ステップ3: 評価の実施とフィードバック面談
- 多角的な情報収集: 設定した目標達成度、タスク管理ツール上の履歴、コミュニケーションログ、1on1でのメモ、同僚からのフィードバック、自己評価シートなど、複数の情報源から被評価者のパフォーマンスに関する情報を収集します。
- 評価シートの作成: 事前に定義した評価項目と基準に基づき、収集した情報をもとに評価シートを作成します。客観的な事実や具体的なエピソードを記載することを心がけます。
- 評価者間のすり合わせ: 複数の評価者がいる場合、評価者間で認識のずれがないか、評価基準が正しく適用されているかを確認するためのすり合わせ会議を行います。
- 評価面談: オンライン会議ツール(Zoom, Google Meetなど)を使用して評価面談を実施します。
- 評価結果とその根拠(具体的な事実やエピソード)を明確に伝えます。
- 被評価者の自己評価や、評価に対する考えを丁寧にヒアリングします。
- 一方的な通知ではなく、対話を通じて相互理解を深める場とします。
- 評価期間の振り返りだけでなく、今後の成長目標やキャリアパスについても話し合います。
ステップ4: 評価結果の活用と制度の見直し
- 評価結果の活用: 評価結果を報酬(昇給・賞与)や昇進に反映させるだけでなく、個別の育成プランの策定や、チーム・組織全体の課題発見に繋げます。
- 評価制度自体の見直し: 運用してみて見えてきた課題(例: 特定の項目が評価しにくい、基準が曖昧だったなど)を洗い出し、評価基準やプロセスの改善を継続的に行います。メンバーからのフィードバックを収集することも重要です。
ツール活用のヒント
リモートワークでの評価運用において、ツールは非常に有効なサポートとなります。
- タスク・プロジェクト管理ツール (Jira, Asana, Trelloなど): 個人の目標と紐づいたタスクの進捗、完了状況、担当範囲、期日などを可視化できます。成果の定量的な証拠として活用できます。
- コミュニケーションツール (Slack, Microsoft Teamsなど): 公開チャンネルでの積極的な情報共有、質問への回答、困っているメンバーへのサポートなど、チームへの貢献を把握する手がかりとなります。特定のチャンネルで日報や週報を共有する運用も可能です。
- ドキュメント共有ツール (Google Drive, Confluenceなど): 作成したドキュメントの質や量、共有されたナレッジなどを評価の参考にできます。

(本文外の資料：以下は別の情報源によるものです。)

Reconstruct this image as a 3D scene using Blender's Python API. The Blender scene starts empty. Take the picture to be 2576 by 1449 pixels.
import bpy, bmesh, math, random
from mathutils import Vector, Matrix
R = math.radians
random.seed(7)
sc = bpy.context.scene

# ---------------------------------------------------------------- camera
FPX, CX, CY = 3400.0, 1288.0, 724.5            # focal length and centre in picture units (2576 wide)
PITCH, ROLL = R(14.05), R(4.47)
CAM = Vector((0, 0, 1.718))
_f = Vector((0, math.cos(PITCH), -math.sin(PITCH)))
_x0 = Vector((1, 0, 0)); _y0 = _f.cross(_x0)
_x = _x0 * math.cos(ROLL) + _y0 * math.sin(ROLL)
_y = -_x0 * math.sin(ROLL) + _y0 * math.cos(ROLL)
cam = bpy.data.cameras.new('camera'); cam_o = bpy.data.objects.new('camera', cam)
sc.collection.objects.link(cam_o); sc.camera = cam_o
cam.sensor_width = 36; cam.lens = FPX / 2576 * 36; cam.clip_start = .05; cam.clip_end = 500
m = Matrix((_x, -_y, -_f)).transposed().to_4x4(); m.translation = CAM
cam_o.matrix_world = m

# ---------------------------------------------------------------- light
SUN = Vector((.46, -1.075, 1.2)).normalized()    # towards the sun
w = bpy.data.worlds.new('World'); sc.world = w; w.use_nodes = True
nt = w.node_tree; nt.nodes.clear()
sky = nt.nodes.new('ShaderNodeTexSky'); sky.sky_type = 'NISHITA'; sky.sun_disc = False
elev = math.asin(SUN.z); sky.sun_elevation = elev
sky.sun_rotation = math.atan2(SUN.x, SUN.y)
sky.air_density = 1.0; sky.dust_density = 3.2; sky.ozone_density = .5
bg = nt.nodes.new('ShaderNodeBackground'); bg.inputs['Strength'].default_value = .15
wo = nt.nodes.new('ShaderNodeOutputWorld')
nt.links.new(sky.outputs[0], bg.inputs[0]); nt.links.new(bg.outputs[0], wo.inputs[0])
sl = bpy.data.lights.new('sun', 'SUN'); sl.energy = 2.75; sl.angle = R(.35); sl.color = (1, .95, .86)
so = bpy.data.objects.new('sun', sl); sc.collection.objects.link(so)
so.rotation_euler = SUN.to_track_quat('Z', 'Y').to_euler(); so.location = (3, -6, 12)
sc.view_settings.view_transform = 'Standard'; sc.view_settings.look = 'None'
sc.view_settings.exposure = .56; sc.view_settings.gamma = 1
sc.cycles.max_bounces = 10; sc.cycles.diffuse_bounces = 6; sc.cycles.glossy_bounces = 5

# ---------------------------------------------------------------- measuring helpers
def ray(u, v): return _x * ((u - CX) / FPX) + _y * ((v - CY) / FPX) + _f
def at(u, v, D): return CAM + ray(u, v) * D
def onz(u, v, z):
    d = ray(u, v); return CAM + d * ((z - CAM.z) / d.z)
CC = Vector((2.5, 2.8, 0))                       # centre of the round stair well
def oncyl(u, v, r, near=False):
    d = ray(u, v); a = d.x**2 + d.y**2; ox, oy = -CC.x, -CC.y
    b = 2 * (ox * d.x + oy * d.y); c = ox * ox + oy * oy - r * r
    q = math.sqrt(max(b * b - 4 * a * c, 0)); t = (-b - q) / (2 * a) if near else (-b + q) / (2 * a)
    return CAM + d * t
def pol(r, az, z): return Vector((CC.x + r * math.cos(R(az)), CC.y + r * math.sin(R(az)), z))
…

- 1on1支援ツール/目標管理ツール: 1on1の記録を残したり、OKRやMBOの進捗を管理したりするのに役立ちます。
これらのツールを効果的に活用することで、リモート環境下でもメンバーの活躍を多角的に把握し、より公正な評価に繋げることが可能です。
まとめ
リモートワークにおける成果評価は、オフィス勤務時代とは異なるアプローチが求められます。プロセスよりも成果を重視しつつ、明確な目標設定、具体的な評価基準、そして定期的な進捗確認とタイムリーなフィードバックが不可欠です。
本記事で解説したステップや原則、ツールの活用方法を参考に、貴社・貴チームにとって最適な評価基準を設定し、公正で透明性の高い評価運用を実現してください。公正な評価は、メンバーの納得感、モチベーション、そしてチーム全体のパフォーマンス向上に繋がる重要な取り組みです。評価制度は一度作ったら終わりではなく、リモートワークの変化に合わせて継続的に見直し・改善していく視点を持つことが成功の鍵となります。